Ludo Exercise 6

TL;DR

This page transcribes the second of the two Ludo exercises for the Programming 2 course in 2022.

Exercise 6

In this exercise, we continue working on the Ludo board game. So far, we only initialized the game and created the important components. However, no logic for actually playing the game has been implemented.

The goal in this exercise is to implement the game logic and represent it through another UML diagram. Similar to the snakes and ladders game, the game is printed after each step.

To pass this exercise, you have to implement tasks 4 and 5 as described below. As a prerequisite, you need to have finished tasks 1 and 2 in exercise 5; if you have not done so yet, you first have to complete exercise 5.

Task 4: Game Logic and testing

Sub-Task 4.1 :Game Logic

In the previous exercise, you implemented the basic structures to represent a Ludo game and functions for basic movement. However, the bulk of the logic is still missing. The goal of this iteration is to provide a fully functional game that corresponds to the described rules. It consists of doing the following tasks:

- Implement a Die class that is used by the players.

- Implement the remaining actions a player can make (for example, rolling the die, placing a piece onto the starting square, moving a token into the goal tile, sending other player’s pieces to the starting position, …).

- Keep track of the game state. This includes things like remembering which player’s turn it is next, determining whether the game is over, etc.

- Implement any other missing features to obtain a fully functional game.

If you are unsure about rules, you can either ask us or decide on your own how your game should behave, but then you will have to document the changes in a separate markdown file. Either way, you should have test cases that make sure that the rules are implemented correctly, and the game behaves as expected.

Requirements to pass this part

- The game should be playable from start to end, without errors or bugs.

Sub-Task 4.2 : Testing

As usual testing is an important part to verify the correct functionality.

Requirements to pass this part

Write tests for at least the following scenarios:

- Player movement of the piece.

- Player places a piece onto the starting position.

- Player rolls a six, does his part, and rolls again.

- Player wins.

- Player resets another players piece with his own.

- Player cannot execute his turn, due to rolling a six on his home road, or he would land on his own piece, and ends his turn without moving.

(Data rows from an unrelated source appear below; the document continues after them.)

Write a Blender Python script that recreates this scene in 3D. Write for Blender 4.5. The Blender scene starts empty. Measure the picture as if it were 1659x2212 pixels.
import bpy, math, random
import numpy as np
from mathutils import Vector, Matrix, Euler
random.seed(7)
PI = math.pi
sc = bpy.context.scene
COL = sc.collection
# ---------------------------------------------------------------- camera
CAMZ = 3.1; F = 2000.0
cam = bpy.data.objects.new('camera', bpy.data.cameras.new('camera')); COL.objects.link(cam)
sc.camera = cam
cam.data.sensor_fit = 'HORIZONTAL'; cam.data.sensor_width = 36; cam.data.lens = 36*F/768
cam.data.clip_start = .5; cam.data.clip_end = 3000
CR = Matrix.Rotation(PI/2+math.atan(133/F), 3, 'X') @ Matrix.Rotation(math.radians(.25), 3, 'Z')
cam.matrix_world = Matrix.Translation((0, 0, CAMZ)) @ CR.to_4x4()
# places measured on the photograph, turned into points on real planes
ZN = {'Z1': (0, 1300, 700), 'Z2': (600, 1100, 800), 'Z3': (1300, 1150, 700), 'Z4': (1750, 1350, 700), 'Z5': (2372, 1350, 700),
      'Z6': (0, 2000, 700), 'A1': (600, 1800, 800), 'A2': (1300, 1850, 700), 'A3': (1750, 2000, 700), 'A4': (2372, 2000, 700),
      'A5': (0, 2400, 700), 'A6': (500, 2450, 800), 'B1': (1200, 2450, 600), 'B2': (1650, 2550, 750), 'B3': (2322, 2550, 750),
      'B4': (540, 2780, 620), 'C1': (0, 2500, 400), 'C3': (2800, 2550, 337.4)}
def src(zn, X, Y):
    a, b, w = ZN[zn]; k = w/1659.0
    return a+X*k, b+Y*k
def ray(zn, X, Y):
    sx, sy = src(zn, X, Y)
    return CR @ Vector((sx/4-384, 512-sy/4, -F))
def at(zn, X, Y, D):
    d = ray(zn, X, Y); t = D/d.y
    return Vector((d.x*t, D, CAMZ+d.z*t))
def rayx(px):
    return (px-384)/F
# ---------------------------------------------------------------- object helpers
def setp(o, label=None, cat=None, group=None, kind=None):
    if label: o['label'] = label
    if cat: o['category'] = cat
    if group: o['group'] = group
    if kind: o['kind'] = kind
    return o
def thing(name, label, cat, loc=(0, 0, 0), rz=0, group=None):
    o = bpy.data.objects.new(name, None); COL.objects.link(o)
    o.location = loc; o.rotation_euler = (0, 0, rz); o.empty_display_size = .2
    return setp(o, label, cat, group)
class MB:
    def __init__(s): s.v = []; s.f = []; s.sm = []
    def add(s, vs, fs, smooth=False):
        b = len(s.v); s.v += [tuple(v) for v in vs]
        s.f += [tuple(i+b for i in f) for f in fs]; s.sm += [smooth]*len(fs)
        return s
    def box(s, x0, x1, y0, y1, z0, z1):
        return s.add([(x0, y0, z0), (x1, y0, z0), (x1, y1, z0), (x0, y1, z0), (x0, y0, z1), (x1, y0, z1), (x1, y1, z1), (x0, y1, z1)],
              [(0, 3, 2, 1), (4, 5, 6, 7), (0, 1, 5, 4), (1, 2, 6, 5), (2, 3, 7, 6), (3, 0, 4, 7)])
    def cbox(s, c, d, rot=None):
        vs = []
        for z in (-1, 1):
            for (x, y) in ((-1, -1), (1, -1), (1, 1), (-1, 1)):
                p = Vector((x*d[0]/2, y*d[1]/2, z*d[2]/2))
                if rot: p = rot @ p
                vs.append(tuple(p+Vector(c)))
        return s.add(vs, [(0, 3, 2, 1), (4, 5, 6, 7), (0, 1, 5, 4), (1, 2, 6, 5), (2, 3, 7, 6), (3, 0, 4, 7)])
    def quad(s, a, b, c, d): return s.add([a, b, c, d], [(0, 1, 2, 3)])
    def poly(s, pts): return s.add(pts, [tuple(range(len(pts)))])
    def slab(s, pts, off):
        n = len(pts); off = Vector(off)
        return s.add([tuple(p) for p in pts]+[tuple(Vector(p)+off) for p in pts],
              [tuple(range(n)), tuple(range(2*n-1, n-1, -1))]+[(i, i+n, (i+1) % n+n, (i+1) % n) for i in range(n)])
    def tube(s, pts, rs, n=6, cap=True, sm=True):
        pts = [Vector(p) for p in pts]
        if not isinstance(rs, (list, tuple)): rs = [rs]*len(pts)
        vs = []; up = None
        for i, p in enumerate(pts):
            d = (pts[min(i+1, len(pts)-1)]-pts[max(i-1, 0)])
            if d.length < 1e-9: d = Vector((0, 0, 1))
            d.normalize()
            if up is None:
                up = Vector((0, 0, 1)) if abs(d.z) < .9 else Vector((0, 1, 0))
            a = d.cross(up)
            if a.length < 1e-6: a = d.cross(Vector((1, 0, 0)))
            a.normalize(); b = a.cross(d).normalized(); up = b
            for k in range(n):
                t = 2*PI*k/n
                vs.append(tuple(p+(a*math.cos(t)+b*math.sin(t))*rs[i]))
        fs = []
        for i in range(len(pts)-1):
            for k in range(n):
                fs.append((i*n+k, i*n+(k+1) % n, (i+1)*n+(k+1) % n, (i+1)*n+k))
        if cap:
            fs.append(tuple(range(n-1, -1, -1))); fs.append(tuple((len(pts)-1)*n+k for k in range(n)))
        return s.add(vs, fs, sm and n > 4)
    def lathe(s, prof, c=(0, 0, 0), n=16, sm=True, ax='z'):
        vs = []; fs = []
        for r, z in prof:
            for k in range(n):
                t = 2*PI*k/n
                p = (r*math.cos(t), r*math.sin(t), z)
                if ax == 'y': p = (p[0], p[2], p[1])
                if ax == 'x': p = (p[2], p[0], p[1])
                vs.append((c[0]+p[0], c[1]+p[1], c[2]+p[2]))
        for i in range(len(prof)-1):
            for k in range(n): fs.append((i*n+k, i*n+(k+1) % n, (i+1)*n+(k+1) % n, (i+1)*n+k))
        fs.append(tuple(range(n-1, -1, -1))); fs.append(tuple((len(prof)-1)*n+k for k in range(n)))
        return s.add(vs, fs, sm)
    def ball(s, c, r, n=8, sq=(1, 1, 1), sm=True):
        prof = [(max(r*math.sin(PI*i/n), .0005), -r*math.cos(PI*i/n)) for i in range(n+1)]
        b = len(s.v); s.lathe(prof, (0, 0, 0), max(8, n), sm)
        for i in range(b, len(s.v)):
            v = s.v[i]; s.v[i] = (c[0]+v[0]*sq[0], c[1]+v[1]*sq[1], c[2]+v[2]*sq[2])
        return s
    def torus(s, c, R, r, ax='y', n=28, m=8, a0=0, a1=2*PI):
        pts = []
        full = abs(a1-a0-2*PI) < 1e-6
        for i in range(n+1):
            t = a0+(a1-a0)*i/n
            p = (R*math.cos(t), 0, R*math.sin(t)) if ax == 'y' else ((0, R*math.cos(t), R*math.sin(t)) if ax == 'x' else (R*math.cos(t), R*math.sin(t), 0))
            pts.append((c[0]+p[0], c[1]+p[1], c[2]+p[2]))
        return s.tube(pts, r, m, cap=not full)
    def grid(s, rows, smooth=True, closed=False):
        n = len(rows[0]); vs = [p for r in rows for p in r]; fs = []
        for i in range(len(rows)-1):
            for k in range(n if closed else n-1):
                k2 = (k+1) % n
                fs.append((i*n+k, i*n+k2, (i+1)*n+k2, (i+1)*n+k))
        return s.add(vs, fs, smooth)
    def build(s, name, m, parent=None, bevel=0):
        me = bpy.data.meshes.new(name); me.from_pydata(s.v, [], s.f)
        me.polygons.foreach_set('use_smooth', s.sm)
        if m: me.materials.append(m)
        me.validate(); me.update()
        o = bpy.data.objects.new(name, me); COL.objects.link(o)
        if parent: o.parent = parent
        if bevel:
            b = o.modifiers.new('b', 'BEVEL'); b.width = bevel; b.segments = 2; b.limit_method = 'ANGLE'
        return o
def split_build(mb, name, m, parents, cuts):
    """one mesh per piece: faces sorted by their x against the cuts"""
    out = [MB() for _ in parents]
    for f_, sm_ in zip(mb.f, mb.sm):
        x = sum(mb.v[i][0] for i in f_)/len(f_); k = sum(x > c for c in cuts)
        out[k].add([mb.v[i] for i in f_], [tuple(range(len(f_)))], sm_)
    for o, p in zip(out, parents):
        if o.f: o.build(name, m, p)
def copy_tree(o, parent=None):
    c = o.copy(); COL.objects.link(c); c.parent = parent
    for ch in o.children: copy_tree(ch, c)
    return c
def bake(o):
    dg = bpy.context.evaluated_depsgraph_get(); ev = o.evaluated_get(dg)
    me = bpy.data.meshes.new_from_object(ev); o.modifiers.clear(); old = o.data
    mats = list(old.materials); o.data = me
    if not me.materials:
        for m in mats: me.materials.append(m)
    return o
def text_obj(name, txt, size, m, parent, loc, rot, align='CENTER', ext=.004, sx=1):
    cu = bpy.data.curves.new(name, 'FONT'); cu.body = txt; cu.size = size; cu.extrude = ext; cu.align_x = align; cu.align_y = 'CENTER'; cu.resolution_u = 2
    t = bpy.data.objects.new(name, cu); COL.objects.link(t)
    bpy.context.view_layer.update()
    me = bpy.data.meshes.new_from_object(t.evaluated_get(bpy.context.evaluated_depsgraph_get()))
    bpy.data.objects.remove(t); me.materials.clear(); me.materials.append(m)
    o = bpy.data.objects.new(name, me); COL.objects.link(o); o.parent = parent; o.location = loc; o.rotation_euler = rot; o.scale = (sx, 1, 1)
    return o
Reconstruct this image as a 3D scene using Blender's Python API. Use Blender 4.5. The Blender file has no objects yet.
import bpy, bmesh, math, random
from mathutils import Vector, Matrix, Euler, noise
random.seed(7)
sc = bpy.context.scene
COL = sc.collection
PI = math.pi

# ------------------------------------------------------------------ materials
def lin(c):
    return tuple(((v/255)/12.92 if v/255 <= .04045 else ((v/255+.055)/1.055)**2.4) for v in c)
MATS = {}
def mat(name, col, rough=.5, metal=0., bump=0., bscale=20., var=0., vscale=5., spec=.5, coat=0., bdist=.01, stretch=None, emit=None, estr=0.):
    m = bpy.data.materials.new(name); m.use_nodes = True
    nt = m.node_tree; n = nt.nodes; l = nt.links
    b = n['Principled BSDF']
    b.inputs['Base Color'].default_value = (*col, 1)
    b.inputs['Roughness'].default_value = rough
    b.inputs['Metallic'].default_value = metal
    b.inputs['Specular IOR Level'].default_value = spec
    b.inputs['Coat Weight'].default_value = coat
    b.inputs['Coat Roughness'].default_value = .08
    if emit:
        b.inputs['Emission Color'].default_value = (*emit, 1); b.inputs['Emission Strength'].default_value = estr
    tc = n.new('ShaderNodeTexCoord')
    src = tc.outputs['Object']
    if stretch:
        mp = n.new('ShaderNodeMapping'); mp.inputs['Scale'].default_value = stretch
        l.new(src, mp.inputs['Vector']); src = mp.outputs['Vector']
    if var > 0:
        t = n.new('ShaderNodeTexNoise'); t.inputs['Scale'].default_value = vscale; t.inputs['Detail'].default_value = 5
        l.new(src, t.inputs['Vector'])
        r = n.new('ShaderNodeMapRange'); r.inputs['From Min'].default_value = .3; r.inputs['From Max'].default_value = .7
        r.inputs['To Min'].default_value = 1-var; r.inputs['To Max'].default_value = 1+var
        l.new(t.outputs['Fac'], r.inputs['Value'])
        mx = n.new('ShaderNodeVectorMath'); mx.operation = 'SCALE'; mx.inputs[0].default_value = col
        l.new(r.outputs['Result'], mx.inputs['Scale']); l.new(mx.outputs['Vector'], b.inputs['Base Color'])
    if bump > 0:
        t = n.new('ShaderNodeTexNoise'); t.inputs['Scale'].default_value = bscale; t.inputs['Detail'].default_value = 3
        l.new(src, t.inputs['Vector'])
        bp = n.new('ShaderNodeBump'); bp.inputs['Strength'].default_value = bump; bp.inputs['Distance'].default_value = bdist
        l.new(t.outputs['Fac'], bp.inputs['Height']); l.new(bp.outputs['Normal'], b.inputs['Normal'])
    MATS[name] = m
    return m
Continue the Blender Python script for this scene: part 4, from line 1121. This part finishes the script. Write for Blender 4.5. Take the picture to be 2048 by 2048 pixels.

We encourage you to write more tests than mentioned in the above descriptions.

Sub-Task 4.3 : Polishing

Finally, finish off your implementation by cleaning up your project and making sure that you follow the principles taught in the course.

Requirements to pass this part

Make sure that you have applied the following consistently:

- documentation (Javadoc, inline comments where necessary),

- design by contract,

- responsibility-driven design (state responsibilities in class comments!).

Task 5: Second UML diagram

In the previous exercise, you have designed individual parts of the game like a renderer, player, etc. You have designed classes with a reason in your mind like the role of a class, how responsibilities should be distributed among classes and how they should interact with each other. In this exercise, you have brought these parts together, and now it is important to look back, ponder, and document your design.

Requirements to pass this part

- Create a UML class diagram showing the design of your game. If classes are interacting with each other, include their relations in the diagram. Name the diagram final_class_diagram_ex6. Take a picture of the handmade diagram or scan it and add it to your repository.

- Add a file named changes.md. It should describe the differences between the current UML (final_class_diagram_ex6) and the initial one (initial_class_diagram_ex5) for exercise 5. What has been changed? Have there been some bigger refactoring requirements? If yes, why was it necessary? Is the code more clear now? Write these observations into this file (changes.md).

- Once done, mark the final version as follows:

        
git tag -a v2 -m "Ludo stage 2"
        
      

Optional tasks

If you want to improve your game, you can implement the game with two players or three players.

Considering rules for such specific cases (two or three player game versions) is up to you.If you use different rules for two or three player versiosn (compared to four player version), please mention this in the README.md file.

Notes

If you are unsure about the specific rules, you are free to decide for yourself. However, please include a file README where you explain your decision.

Do not forget to mention your contributions for the exercise in the Contributions.md file.

Deadline

Submit your solutions by pushing your code to the git repository by Friday, 29 April, 12:00 . Do not forget the tag!